I won’t go into messy details. But when someone avoids having their picture taken, there’s probably a reason. This is only a tiny part of my #MeToo story, but I’m posting it to raise awareness and to help out others who might be in the same situation.
I married an intelligent, charming, nice, polite man with a stable, skilled job and a large extended family with no visible signs of strain. Because I’m the cautious type, I insisted on premarital counseling, and guess what? I was given the go-ahead by the experts.
That changed when we got back from our honeymoon. The expectations from a wife were different from those of a “pre-wife” (my term). He said he’d rather die than go to counseling again. So after a couple of years of toughing it out, I took advantage of one of his business trips to pack up my car and move out and not tell him where. He tracked me down after a while to serve me with divorce papers. Fine, I said, and let my lawyer handle it.
Then he started stalking me. First, he claimed that I had broken into his(?!) house. I was living on another continent at the time and he made such a stink with law enforcement, insisting I was the guilty party, that I had to receive certified mail at my new address overseas before he would drop the charges against me. I moved to a different town shortly thereafter.
Seven years later, I received a series of emails from him trying to find out where I lived and what I was doing. I freaked out and blocked all emails from the state he lived in (which happened to be my home state, too). But I was on another continent and considered myself safe.
Then came the time when I had to move back to the US. He was in another town, a ways away. Fine. Eight years later I receive an email from him demanding to meet because he had some items of mine he wanted to return. I met him, because I judged it safer than denying him, and it turned out that the items were going to be returned to me on condition that I answer truthfully whether I had cheated on him while we were married (I hadn’t, not that it’s anyone’s business). I moved again.
Then two years later my neighbors had to move, and I posted on Facebook for someone to adopt their pets. You’ve guessed it, my ex (honest, I didn’t friend him; I didn’t friend anyone I didn’t know personally and none of his or our former mutual friends or his family) showed up to help them out by adopting them. I had had a construction disaster in my apartment and had moved into temporary quarters and lent my neighbors my television, and my ex helpfully brought it back over to me and wouldn’t leave until I walked out the door back to my temporary lodgings.
So why the fuss about pictures? The time when I first moved back to the US and he tracked me down, he did so using pictures—in particular, he recognized a shirt I was wearing. Now whenever I go to a networking group, a political meeting, etc., I tell everyone not to take my picture. (Yes, I threw the shirt into the rag bag.) But they do take my picture, and they post it on LinkedIn, on Facebook, on their web pages. If I try to obscure myself, they think it’s funny and take my picture just to annoy me. And worse, they tag me. I tell them I’ll leave the room, or quietly step out of the way, or take the picture myself if they want a group picture, but they ignore me. Therefore I have to explain, over and over, week after week, month after month. Don’t take my picture; my ex stalks me.

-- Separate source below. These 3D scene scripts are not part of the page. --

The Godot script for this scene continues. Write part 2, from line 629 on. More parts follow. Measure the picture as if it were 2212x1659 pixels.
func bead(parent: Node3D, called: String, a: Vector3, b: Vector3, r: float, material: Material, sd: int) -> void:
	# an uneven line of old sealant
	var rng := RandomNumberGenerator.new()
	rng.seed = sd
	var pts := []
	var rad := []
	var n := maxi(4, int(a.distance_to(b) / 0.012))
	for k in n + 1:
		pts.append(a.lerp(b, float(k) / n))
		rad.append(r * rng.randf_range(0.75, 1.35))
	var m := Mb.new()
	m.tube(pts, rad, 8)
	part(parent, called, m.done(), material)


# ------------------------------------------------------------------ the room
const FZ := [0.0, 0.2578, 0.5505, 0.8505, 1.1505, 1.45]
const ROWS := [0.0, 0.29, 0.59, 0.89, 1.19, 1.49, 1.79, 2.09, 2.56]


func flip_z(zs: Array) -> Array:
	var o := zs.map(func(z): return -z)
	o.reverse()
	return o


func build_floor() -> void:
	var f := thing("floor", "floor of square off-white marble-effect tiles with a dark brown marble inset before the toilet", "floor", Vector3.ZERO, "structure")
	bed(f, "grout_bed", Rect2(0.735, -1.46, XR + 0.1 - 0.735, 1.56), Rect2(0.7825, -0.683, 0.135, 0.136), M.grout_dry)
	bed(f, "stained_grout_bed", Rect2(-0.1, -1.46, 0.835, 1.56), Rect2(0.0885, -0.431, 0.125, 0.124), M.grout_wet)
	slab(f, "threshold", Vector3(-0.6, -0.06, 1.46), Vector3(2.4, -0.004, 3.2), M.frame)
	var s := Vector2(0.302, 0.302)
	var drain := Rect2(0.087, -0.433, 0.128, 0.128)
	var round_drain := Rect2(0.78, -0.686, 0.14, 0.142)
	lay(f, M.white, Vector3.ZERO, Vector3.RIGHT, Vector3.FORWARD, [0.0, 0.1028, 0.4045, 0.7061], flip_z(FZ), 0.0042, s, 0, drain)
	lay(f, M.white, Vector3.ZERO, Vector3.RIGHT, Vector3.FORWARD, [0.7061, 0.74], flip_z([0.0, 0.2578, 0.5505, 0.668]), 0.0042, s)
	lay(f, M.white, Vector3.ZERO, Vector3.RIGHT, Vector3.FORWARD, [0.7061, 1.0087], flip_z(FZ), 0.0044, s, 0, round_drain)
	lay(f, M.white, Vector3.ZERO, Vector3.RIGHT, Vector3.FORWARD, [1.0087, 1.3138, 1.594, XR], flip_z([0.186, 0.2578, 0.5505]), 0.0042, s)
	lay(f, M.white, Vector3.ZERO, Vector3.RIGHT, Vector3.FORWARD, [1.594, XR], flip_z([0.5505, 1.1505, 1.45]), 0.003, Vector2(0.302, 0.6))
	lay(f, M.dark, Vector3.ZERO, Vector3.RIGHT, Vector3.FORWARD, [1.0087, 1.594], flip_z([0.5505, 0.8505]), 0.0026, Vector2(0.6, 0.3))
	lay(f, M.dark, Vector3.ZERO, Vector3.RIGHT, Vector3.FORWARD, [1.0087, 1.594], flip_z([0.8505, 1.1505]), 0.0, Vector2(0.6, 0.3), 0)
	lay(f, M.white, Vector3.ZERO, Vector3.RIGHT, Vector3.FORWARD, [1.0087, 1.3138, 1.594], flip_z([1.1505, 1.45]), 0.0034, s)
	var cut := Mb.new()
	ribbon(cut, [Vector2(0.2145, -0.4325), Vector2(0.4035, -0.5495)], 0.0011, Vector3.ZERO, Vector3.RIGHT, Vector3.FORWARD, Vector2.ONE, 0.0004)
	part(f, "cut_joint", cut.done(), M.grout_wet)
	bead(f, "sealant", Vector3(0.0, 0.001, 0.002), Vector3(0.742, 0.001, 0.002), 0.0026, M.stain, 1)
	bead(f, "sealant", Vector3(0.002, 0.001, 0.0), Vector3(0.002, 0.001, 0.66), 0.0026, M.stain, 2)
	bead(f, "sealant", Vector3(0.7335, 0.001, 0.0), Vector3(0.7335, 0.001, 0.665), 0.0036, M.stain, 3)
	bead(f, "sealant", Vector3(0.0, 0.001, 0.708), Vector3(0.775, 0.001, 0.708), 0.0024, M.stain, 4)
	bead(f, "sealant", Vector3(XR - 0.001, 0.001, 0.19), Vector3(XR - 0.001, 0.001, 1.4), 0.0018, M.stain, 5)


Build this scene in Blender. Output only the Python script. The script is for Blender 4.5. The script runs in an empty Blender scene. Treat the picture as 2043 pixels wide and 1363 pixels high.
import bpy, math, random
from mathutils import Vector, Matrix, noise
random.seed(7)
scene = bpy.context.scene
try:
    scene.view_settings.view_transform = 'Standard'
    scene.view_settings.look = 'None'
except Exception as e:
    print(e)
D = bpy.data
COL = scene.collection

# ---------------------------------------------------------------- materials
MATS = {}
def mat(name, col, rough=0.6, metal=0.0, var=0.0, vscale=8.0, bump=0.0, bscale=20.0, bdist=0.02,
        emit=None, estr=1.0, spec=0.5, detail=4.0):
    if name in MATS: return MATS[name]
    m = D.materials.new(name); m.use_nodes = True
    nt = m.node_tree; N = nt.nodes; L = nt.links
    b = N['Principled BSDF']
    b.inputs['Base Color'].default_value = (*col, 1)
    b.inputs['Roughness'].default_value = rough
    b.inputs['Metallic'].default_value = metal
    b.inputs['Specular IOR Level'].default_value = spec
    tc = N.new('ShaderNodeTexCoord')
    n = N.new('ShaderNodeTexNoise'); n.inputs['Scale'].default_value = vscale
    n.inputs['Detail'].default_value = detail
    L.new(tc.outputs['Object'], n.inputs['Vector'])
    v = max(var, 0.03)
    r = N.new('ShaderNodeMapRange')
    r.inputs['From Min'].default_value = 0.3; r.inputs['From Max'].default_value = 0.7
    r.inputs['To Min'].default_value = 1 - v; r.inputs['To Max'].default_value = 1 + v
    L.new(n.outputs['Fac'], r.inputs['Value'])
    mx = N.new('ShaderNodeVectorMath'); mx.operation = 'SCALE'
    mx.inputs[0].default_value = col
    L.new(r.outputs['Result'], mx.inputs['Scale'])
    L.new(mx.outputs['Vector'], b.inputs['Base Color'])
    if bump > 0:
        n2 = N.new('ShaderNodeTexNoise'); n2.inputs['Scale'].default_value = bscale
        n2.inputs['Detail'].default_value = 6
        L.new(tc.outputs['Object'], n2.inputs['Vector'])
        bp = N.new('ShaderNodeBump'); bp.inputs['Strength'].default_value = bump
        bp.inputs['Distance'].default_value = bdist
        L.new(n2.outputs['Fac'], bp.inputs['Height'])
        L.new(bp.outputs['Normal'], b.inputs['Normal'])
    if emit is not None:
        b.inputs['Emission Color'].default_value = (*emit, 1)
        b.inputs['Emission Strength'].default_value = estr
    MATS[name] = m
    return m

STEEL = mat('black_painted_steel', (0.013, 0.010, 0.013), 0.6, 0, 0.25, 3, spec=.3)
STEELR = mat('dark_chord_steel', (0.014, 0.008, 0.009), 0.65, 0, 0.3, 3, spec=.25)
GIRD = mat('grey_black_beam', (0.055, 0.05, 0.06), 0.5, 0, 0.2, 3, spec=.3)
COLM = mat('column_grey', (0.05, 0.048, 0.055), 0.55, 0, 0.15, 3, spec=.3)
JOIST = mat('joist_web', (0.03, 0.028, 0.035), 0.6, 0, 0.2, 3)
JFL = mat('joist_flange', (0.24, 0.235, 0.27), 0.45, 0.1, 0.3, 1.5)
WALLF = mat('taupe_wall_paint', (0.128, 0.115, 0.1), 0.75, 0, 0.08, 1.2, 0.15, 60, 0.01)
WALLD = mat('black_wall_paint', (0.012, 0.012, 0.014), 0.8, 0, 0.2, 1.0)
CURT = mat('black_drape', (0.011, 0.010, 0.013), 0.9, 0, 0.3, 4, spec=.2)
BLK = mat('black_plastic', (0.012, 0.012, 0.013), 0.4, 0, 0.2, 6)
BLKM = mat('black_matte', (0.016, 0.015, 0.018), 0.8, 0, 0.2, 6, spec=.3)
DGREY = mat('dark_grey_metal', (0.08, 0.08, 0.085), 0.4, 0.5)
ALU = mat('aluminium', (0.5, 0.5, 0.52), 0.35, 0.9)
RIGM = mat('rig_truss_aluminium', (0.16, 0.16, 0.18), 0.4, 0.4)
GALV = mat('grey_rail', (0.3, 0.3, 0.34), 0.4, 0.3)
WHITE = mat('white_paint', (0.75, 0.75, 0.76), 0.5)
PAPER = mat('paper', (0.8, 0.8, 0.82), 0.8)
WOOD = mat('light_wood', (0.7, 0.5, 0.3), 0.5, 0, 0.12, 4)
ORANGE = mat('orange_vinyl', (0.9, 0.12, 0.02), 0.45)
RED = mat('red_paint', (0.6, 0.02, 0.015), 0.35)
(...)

Why is he stalking you? they ask.
I don’t know. I don’t want to know. I’m not an expert on the psychology of stalkers and I don’t want to be. I don’t want to think about him. I want to get on with my life. I want to be able to promote my business at networking groups, to go to a concert, to attend a political rally, and in other ways to lead a normal life without endangering myself.
And what’s more, the real reason I tell everyone not to take my picture is because I don’t want anyone else to be endangered. Frankly, this man is a mystery to me and I don’t have the skills to figure him out and it’s not my problem. But the mass shooting in a church in Texas where 27 people died and 20 people were injured was the result of a domestic situation. Those who ignore my request not to take my picture may be doing so at their own peril.
So when someone asks you not to take their picture, don’t ignore them. Don’t challenge them. Don’t ask for explanations. Just respect that they might know a bit more about their situation than they are willing or able to tell you and agree not to take their picture.
An aside here: I can’t get a restraining order because the contacts are too infrequent and not perceived as threatening. Also they don’t apply to things like public places such as restaurants where these meetings are often held—only to home and work in my state.